Just a few hours before we sat huddled around our computers in a small internet cafe obsessively updating the breaking news feeds of Israeli newspapers as the details from an attack in Eilat and the subsequent retaliation attack in Gaza unfolded. Now we pile into Shahin’s car and head up the road to the Israeli protest camp where they are conducting a meeting to discuss future plans.

Pizza boxes are in circulation as a crowd of people sit in a circle on the ground, a whispered buzz of conversation reverberates along the fringes of the group. Occasionally someone turns around and shushes the smaller groups congregating. They are discussing the hierarchy of the group and trying to decide how to respond to the Eilat attacks. Groups in Tel Aviv have already decided to suspend their demonstrations and there are concerns that the protests will lose their momentum as fears of further attacks escalate.

Carmel Tent Camp

Uri Weltmann, member of the Secretariat of the Central Committee of the Young Communist League of Israel, is staying in the Hadar camp in Haifa. When asked about the decision to suspend the demonstrations he comments, “It’s a bad decision because it creates a wall between conflict and social justice and the two are obviously interconnected. This perpetuates the conflict and [the government]  is using the conflict to put aside all other issues. How can you struggle for social justice when the Israeli/Palestinian conflict takes precedence?”

Earlier in the afternoon we stumbled into the Wadi Nisnas camp to meet Shahin, a journalist and one of the individuals behind the idea of setting up a camp in Haifa’s Palestinian neighborhood. He and his family are Palestinians from 1948 who suddenly found themselves a minority in what had previously been their own country. There are only three Palestinian protest camps among the many Israeli camps currently scattered across the country.Wadi Nisnas is one of them.

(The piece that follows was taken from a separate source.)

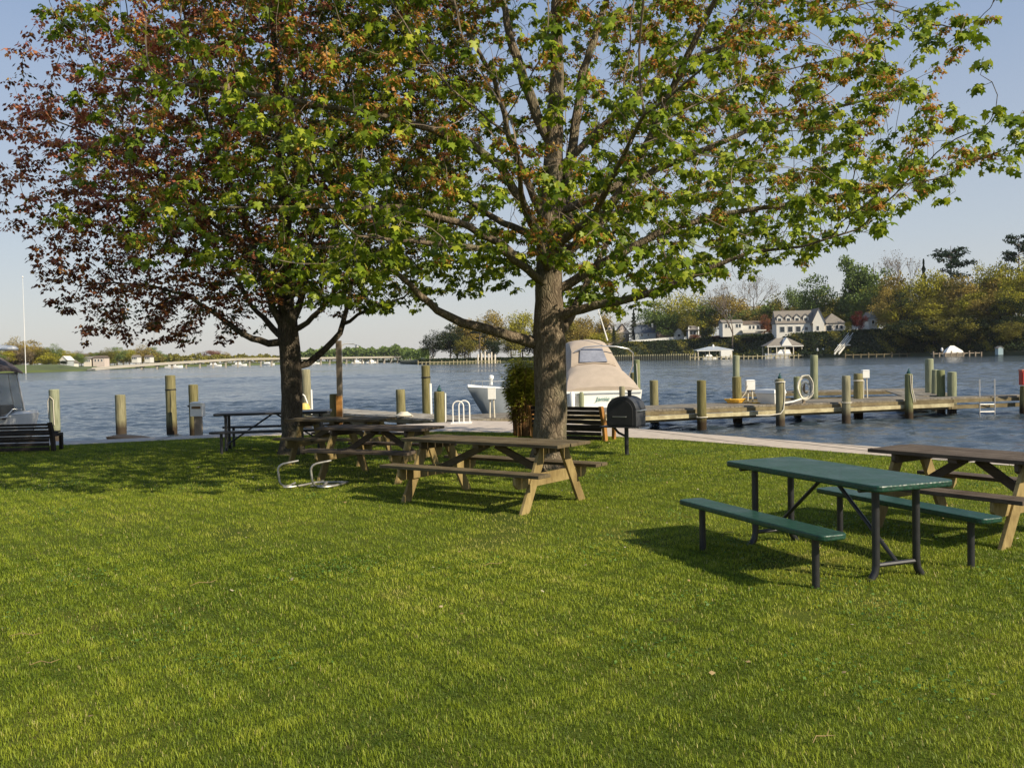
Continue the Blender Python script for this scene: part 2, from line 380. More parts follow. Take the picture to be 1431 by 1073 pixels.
# ------------------------------------------------------------------ grass blades
def grass():
    RNG = np.random.default_rng(21)
    Vs, Ls, Ss, Ts = [], [], [], []; off = 0
    for (y0, y1, dens, h0, h1, w0, w1, five) in ((3.2,5.8,10500,.011,.031,.0022,.0042,True),(5.8,8.6,6200,.012,.033,.003,.0052,True),(8.6,13,3500,.014,.037,.0045,.0075,False),(13,24.5,1700,.016,.038,.007,.012,False)):
        xl, xr = -.585*y1-5, .585*y1+5
        n = int(dens*(xr-xl)*(y1-y0)); x = RNG.uniform(xl,xr,n); y = RNG.uniform(y0,y1,n)
        k = inpoly(x,y,inner) & ((np.abs(x) < .585*y+1.2) | (RNG.random(n) < .5)) & (np.abs(x) < .585*y+5); x, y = x[k], y[k]
        def fld(s, p): return np.sin(x*s+p)*np.cos(y*s*1.13+p*1.7)+.6*np.sin(x*s*2.3+y*s*1.7+p)+.5*np.cos(y*s*3.1-x*s*2.2+p*.3)
        xw = x+.5*np.sin(y*1.7+.4)+.2*np.sin(y*5.1); yw = y+.5*np.sin(x*1.3)+.2*np.sin(x*4.3+1)
        def fl2(s, p): return np.sin(xw*s+p)*np.cos(yw*s*.83+p*1.7)+.6*np.sin(xw*s*2.3-yw*s*1.1+p)
        big = fl2(.7,1.0)*.5+fl2(2.3,4.0)*.4; small = fl2(8,2.2)
        clump = fld(14,.7)+fld(6.5,3.1)*.8
        dirt = np.zeros(len(x))
        for (cx, cy, r) in [(-3.4,16.2,.9),(-2.2,14.0,.9),(.0,11.4,.7),(.6,14.4,.7),(-4.2,17.4,.6),(2.6,8.0,.5),(3.3,8.3,.45),(2.2,7.6,.4),(-.28,8.9,.28),(.0,9.4,.2),(-.1,10.1,.3),(-2.9,9.7,.3),(1.0,9.2,.22),(2.5,6.6,.18),(-.9,7.0,.12),(-4.4,10.6,.5),(1.9,6.2,.15)]:
            dirt += np.exp(-((x-cx)**2+(y-cy)**2*.4)/r**2)*(1.5 if r < .35 else .8)
        keep = RNG.random(len(x)) > np.clip(dirt*.62*(.5+.5*(fl2(6,1.3) > -.2)),0,.93)
        x, y, big, small, clump, dirt = (a[keep] for a in (x,y,big,small,clump,dirt))
        n = len(x)
        h = RNG.uniform(h0,h1,n)*(1+.22*clump.clip(-1.5,1.8)); w = RNG.uniform(w0,w1,n)
        a = RNG.uniform(0,2*PI,n); lean = RNG.uniform(.15,1.0,n)
        dx, dy = np.cos(a)*lean*h, np.sin(a)*lean*h
        b = a+PI/2+RNG.uniform(-.5,.5,n); sx, sy = np.cos(b)*w/2, np.sin(b)*w/2
        z0 = np.full(n,-.004)
        tone = np.clip(.37+.19*big+.09*small+.10*clump+RNG.normal(0,.10,n)+dirt*.3, 0, .93)
        dry = RNG.random(n) < .035; tone[dry] = RNG.uniform(.9,1,dry.sum())
        if five:
            P = np.stack([np.stack([x-sx,y-sy,z0],1),np.stack([x+sx,y+sy,z0],1),np.stack([x+sx*.8+dx*.4,y+sy*.8+dy*.4,h*.6],1),np.stack([x-sx*.8+dx*.4,y-sy*.8+dy*.4,h*.6],1),np.stack([x+dx,y+dy,h*np.sqrt(1-.35*lean)],1)],1)
            fl = np.array([0,1,2,3,3,2,4]); ss = [4,3]; kk = 5
        else:
            P = np.stack([np.stack([x-sx,y-sy,z0],1),np.stack([x+sx,y+sy,z0],1),np.stack([x+dx,y+dy,h*np.sqrt(1-.35*lean)],1)],1)
            fl = np.array([0,1,2]); ss = [3]; kk = 3
        Vs.append(P.reshape(-1,3)); Ls.append((fl[None]+(np.arange(n)*kk)[:,None]+off).ravel()); Ss.append(np.tile(ss,n)); Ts.append(np.repeat(tone,kk)); off += n*kk
    o = np_mesh('grass', np.concatenate(Vs), np.concatenate(Ls), np.concatenate(Ss), M_grass, attr=np.concatenate(Ts))
    tag(o, 'short spring green grass of the lawn', 'grass', kind='stuff')
grass()
# ------------------------------------------------------------------ near trees
def densify(pts, rad, D):
    out, rr = [pts[0]], [rad[0]]
    for i in range(1, len(pts)):
        a, b = pts[i-1], pts[i]; m = max(1, int((b-a).length/D))
        for j in range(1, m+1):
            t = j/m; out.append(a.lerp(b, t)); rr.append(rad[i-1]*(1-t)+rad[i]*t)
    return out, rr
def grow_tree(limbs, attr, D=.22, kill=.42, infl=3.0, tip=.0045, expo=2.35, iters=160, wob=.1):
    """limbs: list of (points, radii, parent_limb) ; attr (n,3). returns nodes, parent, radius"""
    nodes, par, rmin = [], [], []
    ends = []
    for (pts, rad, pl) in limbs:
        p, r = densify(pts, rad, D)
        start = -1
        if pl is not None:
            q = np.array(nodes); lo, hi = ends[pl]
            start = lo+int(np.argmin(((q[lo:hi]-np.array(p[0]))**2).sum(1)))
        lo = len(nodes)
        for i, (v, rr) in enumerate(zip(p, r)):
            if pl is not None and i == 0: continue
            par.append(start if len(nodes) == lo else len(nodes)-1)
            j = Vector((RNG.normal(0,1), RNG.normal(0,1), RNG.normal(0,1)))*(.006 if pl is None else min(.02, rr*.12)) if i > 1 else Vector((0,0,0))
            nodes.append(tuple(v+j)); rmin.append(rr*(.8 if pl is not None else 1))
        ends.append((lo, len(nodes)))
    N = np.array(nodes); A = attr.copy()
    nd = np.full(len(A), 1e9); ni = np.zeros(len(A), int)
    def upd(new, base):
        for s in range(0, len(new), 64):
            d = ((A[:,None]-new[None,s:s+64])**2).sum(2); k = d.argmin(1); v = d[np.arange(len(A)),k]
            b = v < nd; nd[b] = v[b]; ni[b] = base+s+k[b]
    upd(N, 0)
    nch = {}
    for it in range(iters):
        if len(A) == 0: break
        act = nd < infl**2
        if not act.any(): break
        u, inv = np.unique(ni[act], return_inverse=True)
        full = np.array([nch.get(int(q), 0) >= 3 for q in u])
        if full.any():
            dead = np.zeros(len(A), bool); dead[np.where(act)[0][full[inv]]] = True
            A, nd, ni = A[~dead], nd[~dead], ni[~dead]; act = nd < infl**2
            if len(A) == 0 or not act.any(): break
            u, inv = np.unique(ni[act], return_inverse=True)
        for q in u: nch[int(q)] = nch.get(int(q), 0)+1
        dirs = (A[act]-N[ni[act]]); dirs /= np.linalg.norm(dirs, axis=1, keepdims=True)+1e-9
        acc = np.zeros((len(u),3)); np.add.at(acc, inv, dirs)
        acc /= np.linalg.norm(acc, axis=1, keepdims=True)+1e-9
        pd = np.array([N[i]-N[par[i]] if par[i] >= 0 else (0,0,1) for i in u]); pd /= np.linalg.norm(pd, axis=1, keepdims=True)+1e-9
        acc = acc+pd*.35+RNG.normal(0,wob,acc.shape); acc /= np.linalg.norm(acc, axis=1, keepdims=True)+1e-9
        new = N[u]+acc*D; base = len(N)
        N = np.vstack([N, new]); par += list(u); rmin += [0.0]*len(u)
        upd(new, base)
        keep = nd > kill**2; A, nd, ni = A[keep], nd[keep], ni[keep]
    n = len(N); par = np.array(par); acc = np.zeros(n); ch = [[] for _ in range(n)]
    for i in range(n):
        if par[i] >= 0: ch[par[i]].append(i)
    R = np.zeros(n)
    order = np.argsort(-depth_of(par))
    for i in order:
        if acc[i] == 0: acc[i] = tip**expo
        R[i] = max(acc[i]**(1/expo), rmin[i])
        if par[i] >= 0: acc[par[i]] += acc[i]
    nl = ends[-1][1]
    return N, par, R, ch, nl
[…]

“It started out as a joke,” he says with a mischievous smile. “We created a Facebook group and then suddenly people started joining and supporting the idea. We even had to go out and search for tents because we didn’t have them.”

When asked if the community is supportive of the camp he tells us that most of the younger generations are, but some of the older generations don’t see the point of it.

“There are many voices in the Arab community who say ‘This struggle is not ours,’ but we have been struggling for 63 years and what have we got? Nothing. Absolutely nothing. This is an opportunity to address the [Israeli] middle class and let them know about our struggles and our problems…I’m not an Israeli guy, but I live here and everything that happens here affects me. We have been struggling for 63 years. I see it as a great opportunity to raise our voice.”

In Haifa, at least, many of the Israelis involved in the protest camps have been receptive to that voice. At a recent demonstration of 30,000 people Shahin spoke of the need to remember the struggles of the Palestinian people and the effects of occupation. Thousands of Israelis cheered and applauded in response to his comments.

With September rapidly approaching and the protests entering their fifth week, many are worried that the government will use the Eilat attacks to derail the protests and any other discussions of social justice inside (and outside) Israel. Those with a cynical leaning shake their heads at the attacks and mention in a jaded tone that the timing of the attacks couldn’t be better for Netanyahu if he’d planned it. UN agencies are being asked to evacuate Gaza and Hamas is pulling its officials out while vehemently denying any involvement in the attack. We sit uneasily, our eyes toward Gaza, scanning the horizon for any indication of what’s to come. I was here during “Operation Cast Lead” when 1400 Palestinian civilians fell under Israeli fire. Those images still flick through my head at unexpected moments.

It’s 1:00 a.m. and the meeting in Haifa’s Carmel camp is still going strong. We decide to call it a night and head back to the quieter confines of our little roundabout oasis in Wadi Nisnas.

Shahin shakes the hands of a few nearby friends, waving good-bye and telling them he’ll see them tomorrow.

“People here are not the problem,”  he says, “It’s the government, these politicians who play this democracy game.”

 

Posted By Nikki Hodgson

Posted Aug 22nd, 2011

2 Comments

  • Herbert Parsons

    August 22, 2011

     

    Nikki, vivid writing as always. But – depending on whom you see as your readers – could your third paragraph perhaps be amplified, clarified for those like myself who are less well informed?
    Herb

    • Nikki Hodgson

      August 23, 2011

       

      Hi Herb, Thanks for your comments and insightful advice. You’re absolutely right about needing to include that info. I’ll add a postscript. There was an attack in Eilat on Friday in which a number of Israeli civilians were attacked and killed (I think the final total was 7) by a group of terrorists. Israeli forces retaliated, also killing three Egyptian soldiers in the process, before launching an attack on Gaza. Hamas has denied involvement, but Israel is blaming it on them. For the time being Netanyahu has decided to refrain from launching a full-blown attack on Gaza, but security has increased substantially here and violent arrests by the IDF have escalated dramatically in the West Bank, primarily in Hebron.